With more than 180 film and television credits, Feore is ubiquitous onscreen. City of Angels, The Insider, The Chronicles of Riddick, Changeling, The Amazing Spider-Man 2 and Thor comprise just a fraction of his filmography. On TV, he has appeared in the 2007 American Western historical film Bury My Heart at Wounded Knee; 12 episodes of 24 with fellow Canadian Kiefer Sutherland, 20 episodes of The Borgias and is part of the main cast of The Umbrella Academy with Elliot Page — yet another Canadian actor.
Feore’s significant career breaks can be traced back to his first major starring role in the 1993 film Thirty Two Short Films About Glenn Gould, a legendary Canadian. Shortly after that film was available on VHS, Feore took a handful of the tapes with him to New York and Los Angeles, which led to meetings with such filmmakers as Robert Redford, Miloš Forman, Mike Nichols and Sidney Lumet. The latter would cast Feore in his 1996 film, Night Falls on Manhattan, and in the comedy Critical Care a year later.
Yet, other than getting an apartment in L.A. while shooting 24, Feore never moved to California to be closer to Hollywood and has remained in Stratford, Ont., where he lives with his wife, theatre director Donna Feore. He would “pretend” to make plans to relocate to L.A. “I would fly in, audition for something while I was doing something else and would be asked, ‘When are you moving here?’ and I would say, ‘I have to get back and get organized, and my wife is a director, and I can’t move to Pasadena.
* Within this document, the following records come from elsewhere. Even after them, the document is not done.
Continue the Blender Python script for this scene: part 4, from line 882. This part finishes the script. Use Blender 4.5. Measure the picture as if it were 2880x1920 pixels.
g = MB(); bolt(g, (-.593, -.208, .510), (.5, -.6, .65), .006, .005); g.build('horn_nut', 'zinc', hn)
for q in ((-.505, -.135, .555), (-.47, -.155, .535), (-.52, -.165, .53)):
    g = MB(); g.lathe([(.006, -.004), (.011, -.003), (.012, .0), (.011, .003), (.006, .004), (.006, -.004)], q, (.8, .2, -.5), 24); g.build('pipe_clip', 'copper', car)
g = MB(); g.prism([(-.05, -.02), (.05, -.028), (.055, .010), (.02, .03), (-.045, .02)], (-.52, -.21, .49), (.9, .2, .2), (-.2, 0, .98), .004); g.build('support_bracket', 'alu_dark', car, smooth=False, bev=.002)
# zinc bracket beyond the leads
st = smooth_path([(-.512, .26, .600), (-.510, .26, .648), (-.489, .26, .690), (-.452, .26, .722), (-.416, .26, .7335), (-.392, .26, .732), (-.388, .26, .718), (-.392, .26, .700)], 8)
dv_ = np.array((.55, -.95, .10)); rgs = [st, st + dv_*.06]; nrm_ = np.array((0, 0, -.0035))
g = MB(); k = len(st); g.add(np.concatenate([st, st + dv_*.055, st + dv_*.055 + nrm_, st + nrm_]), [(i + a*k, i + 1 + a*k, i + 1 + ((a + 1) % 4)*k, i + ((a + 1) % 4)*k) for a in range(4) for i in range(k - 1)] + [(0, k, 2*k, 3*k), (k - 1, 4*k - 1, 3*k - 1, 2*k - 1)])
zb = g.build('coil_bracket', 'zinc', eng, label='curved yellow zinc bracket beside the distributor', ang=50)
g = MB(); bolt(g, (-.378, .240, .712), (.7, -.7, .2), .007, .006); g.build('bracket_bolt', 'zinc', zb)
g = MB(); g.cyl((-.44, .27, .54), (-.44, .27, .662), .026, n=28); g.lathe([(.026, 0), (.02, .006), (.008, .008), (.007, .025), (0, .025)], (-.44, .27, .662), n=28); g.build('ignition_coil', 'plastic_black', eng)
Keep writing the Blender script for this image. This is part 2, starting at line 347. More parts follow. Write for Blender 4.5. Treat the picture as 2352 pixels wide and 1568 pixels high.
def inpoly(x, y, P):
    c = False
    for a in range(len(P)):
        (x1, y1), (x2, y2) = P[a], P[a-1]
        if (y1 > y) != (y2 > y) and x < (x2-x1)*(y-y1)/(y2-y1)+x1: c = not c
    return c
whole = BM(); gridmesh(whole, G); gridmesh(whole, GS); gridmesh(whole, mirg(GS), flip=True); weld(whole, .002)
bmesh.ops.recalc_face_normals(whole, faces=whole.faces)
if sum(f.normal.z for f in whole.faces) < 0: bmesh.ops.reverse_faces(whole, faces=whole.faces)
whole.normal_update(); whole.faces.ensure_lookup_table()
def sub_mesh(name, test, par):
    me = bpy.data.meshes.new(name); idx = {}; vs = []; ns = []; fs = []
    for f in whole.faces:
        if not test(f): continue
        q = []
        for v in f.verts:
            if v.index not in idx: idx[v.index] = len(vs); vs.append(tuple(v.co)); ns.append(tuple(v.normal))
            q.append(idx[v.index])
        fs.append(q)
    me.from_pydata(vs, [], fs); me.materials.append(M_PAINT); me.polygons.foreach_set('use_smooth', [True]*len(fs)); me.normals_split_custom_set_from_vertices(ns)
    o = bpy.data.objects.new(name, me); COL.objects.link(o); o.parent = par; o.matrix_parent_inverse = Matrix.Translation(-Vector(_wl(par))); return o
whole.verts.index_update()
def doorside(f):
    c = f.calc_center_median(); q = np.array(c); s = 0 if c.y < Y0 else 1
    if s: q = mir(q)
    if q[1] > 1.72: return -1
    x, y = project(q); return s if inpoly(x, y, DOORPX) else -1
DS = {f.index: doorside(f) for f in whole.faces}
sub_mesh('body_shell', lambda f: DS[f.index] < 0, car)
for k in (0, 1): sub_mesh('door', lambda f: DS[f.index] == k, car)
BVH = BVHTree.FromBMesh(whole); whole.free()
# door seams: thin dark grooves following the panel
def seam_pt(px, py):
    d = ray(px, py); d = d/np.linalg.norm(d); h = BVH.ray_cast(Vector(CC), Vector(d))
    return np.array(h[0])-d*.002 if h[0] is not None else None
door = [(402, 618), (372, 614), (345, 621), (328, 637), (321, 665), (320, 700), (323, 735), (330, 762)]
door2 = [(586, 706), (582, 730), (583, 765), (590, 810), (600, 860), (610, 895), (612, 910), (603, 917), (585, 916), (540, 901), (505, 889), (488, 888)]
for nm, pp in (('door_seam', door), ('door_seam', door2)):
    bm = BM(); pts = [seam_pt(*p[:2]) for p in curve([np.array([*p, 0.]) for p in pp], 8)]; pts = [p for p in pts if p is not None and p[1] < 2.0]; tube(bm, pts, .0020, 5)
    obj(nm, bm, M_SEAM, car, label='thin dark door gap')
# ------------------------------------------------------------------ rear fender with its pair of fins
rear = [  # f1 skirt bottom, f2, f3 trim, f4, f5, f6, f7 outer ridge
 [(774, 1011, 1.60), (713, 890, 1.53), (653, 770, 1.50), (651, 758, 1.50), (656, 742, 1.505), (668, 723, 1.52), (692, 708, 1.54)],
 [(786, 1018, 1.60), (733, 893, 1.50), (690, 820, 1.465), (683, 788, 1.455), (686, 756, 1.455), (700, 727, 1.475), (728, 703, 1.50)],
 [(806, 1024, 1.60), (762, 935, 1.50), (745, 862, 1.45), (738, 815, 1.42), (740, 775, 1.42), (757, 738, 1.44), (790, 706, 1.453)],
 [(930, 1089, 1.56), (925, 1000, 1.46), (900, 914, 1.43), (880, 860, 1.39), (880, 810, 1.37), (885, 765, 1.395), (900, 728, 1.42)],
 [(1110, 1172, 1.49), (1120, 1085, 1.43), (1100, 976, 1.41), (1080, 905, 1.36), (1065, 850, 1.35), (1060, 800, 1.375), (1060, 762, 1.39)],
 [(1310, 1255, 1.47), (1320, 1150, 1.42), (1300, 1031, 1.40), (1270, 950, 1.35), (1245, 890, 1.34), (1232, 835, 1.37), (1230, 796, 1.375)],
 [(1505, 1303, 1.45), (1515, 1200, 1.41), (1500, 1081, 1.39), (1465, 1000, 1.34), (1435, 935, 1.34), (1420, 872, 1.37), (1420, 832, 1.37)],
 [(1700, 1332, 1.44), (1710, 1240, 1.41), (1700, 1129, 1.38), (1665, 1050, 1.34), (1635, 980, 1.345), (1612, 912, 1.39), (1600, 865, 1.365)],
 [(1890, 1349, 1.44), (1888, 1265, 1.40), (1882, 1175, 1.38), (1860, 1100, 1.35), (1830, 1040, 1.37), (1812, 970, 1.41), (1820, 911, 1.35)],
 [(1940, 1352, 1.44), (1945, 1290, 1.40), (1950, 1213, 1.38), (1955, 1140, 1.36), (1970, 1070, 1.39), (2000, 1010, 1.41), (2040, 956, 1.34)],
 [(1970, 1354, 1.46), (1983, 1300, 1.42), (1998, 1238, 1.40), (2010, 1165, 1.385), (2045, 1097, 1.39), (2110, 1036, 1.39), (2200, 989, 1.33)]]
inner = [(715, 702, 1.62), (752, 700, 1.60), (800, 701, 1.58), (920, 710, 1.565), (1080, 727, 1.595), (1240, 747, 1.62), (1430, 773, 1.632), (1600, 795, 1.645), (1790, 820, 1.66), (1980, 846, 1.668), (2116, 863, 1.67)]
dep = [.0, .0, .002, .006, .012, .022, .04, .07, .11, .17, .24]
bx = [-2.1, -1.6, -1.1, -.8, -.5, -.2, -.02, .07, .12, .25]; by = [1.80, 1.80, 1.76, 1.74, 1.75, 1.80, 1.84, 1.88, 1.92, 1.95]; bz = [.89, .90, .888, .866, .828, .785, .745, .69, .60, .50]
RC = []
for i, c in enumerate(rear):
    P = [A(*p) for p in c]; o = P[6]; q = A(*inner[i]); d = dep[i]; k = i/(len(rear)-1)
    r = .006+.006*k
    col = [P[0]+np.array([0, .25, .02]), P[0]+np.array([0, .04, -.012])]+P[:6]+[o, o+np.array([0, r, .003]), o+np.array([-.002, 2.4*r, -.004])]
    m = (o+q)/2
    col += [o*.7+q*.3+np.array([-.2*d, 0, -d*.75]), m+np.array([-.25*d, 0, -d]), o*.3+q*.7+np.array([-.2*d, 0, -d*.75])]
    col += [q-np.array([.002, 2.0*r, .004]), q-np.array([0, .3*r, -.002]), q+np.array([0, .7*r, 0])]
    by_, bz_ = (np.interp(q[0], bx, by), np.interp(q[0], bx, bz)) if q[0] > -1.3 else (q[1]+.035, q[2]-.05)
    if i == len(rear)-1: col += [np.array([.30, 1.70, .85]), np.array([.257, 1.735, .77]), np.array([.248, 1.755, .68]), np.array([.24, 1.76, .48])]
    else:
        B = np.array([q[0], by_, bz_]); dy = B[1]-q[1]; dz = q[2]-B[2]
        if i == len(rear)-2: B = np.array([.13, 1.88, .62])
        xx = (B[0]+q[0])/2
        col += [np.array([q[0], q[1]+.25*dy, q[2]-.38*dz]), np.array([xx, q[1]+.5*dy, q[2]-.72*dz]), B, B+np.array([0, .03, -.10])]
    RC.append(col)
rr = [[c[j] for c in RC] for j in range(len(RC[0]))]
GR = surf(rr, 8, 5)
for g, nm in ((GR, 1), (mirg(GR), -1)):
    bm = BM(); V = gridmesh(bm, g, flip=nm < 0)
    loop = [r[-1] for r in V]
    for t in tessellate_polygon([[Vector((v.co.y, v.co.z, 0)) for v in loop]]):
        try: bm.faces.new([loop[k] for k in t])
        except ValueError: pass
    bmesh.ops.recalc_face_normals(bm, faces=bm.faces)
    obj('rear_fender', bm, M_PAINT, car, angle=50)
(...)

But I’ll be back, don’t worry!’ We kept this charade going for years.”
For him, it helped that he holds dual Canadian and American citizenship, and the U.S. passport has enabled to easily criss-cross the border. But Feore quickly adds he is “a dyed-in-the-wool Canadian” and takes great pride when he sees his fellow performer compatriots, such as Eugene Levy and Martin Short, wear their Order of Canada lapel pins. Feore wears his, too, along with his Governor General’s Performing Arts Award pin.
“It’s a testament to the idea that the GGs and the orders do have an impact on telling Canadians how important and how influential and how absolutely omnipresent we are in the world of all manner of things,” he says, “not just entertainment.”